What Remains?
by Lucas Cuturi

The catalyst that led Franziska Maderthaner’s to tackle a series titled What Remains? was the flood of shocking reports about the destruction of diverse artworks, artifacts and workshops by the terrorist militia Islamic State (ISIS). On account of this news, Maderthaner asked herself what art would remain if ISIS actually succeeded in holding the Western world hostage and, as a consequence, had free access to all art institutions. Due to the iconoclasm of ISIS, based on the ban of images of Islam, however, exclusively in regard to the portrayal of Allah and his prophet Mohammed, ISIS would, presumably, in preemptory obedience, destroy all non-Muslim works of art. ISIS would label these as decadent Western art, making them targets of religiously and morally motivated purges, and therefore to be destroyed by ISIS or at least damaged beyond recognition. Bearing this thought in mind, Maderthaner developed, for her part, a fictional notion of how our society would react to this horror scenario: what measures would museums, collectors, preservationists of historic monuments and caretakers of art take to get the  works of art, to safety, especially those works with erotic content, either painting or sculpture? Some would likely be hidden in remote houses.
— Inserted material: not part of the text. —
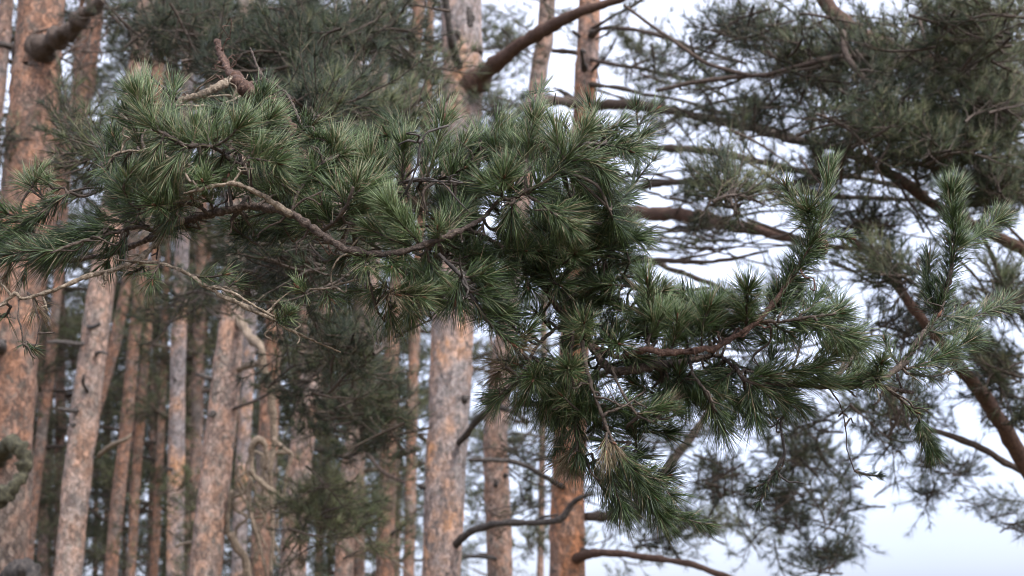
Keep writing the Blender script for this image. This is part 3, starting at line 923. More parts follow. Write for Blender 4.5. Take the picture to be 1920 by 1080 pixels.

At some point, after the fighting died down and the hiding spots were long forgotten, survivors, stumbling upon them accidently, might confront these artworks—in dilapidated and neglected houses, at long since abandoned places.

On the one hand, Maderthaner is interested in visualizing these fictional scenes, on the other, in shifting the context by reproducing these artworks of inestimable value for art history in a seemingly undignified ambiance. For this purpose, primarily using the internet, the artist searched for abandoned or neglected spaces. After taking some time to let the sites of dilapidation work on her, she associated them with works of art in her memory that were similar in formal, but also content-related, aspects. In a concrete planning phase, Maderthaner constructed, by means of digital image-editing programs, her utopian scenarios and, in a further step, put them down on paper. To give it all an additional touch of transience, Maderthaner did not use oil paint, but opted for water color painting—a technique employed in earlier days before the advent of photography, predominantly by the nobility and upper bourgeoisie, mainly on journeys, to render situations or impressions as quickly as possible.

In her watercolors, as in many of her oil paintings, the artist makes references to notable works of art history. Here, however, for the most part, to those with erotic content, such as Édouard Manet’s Luncheon on the Grass (1863), which made headlines because it was rejected by the Paris Salon. Nevertheless, this work later served not only as a template to advertise different products, but was adopted and interpreted anew by famous representatives of art history such as Pablo Picasso, who can, by the way, also be found in Maderthaner’s Ark.  Also Gustave Courbet’s Origin of the World, painted in 1866, one of the first prominent works depicting female genitals, would presumably not be spared by ISIS.

Another watercolor in the series shows a room with a wall of boards which Maderthaner associates and accordingly combines with the image of Ema, painted in 1966 by Gerhard Richter. A successful bon mot by the artist, since Richter’s work itself was an interpretation of the 1912 painting Nude Descending a Staircase by Marcel Duchamp.

Maderthaner’s series What remains? should not only be viewed as a documentation of famous artworks of an erotic nature, but is also like a stroll through the history of art, where the artist forges a bridge from the Renaissance to the present.

Lucas Cuturi

 

The list of artists that Maderthaner refers to here reads like a “Who´s Who” of art history. She deals with, in alphabetical order, works from Balthus, Bouchet, Bouguereau, Courbet, Ernst, Freud, Gauguin, Hopper, Ingres, Magritte, Manet, Matisse, Modigliani, Moore, Pechstein, Picasso, Rembrandt, Richter, Tizian, van Gogh, Wesselman and  Velásquez.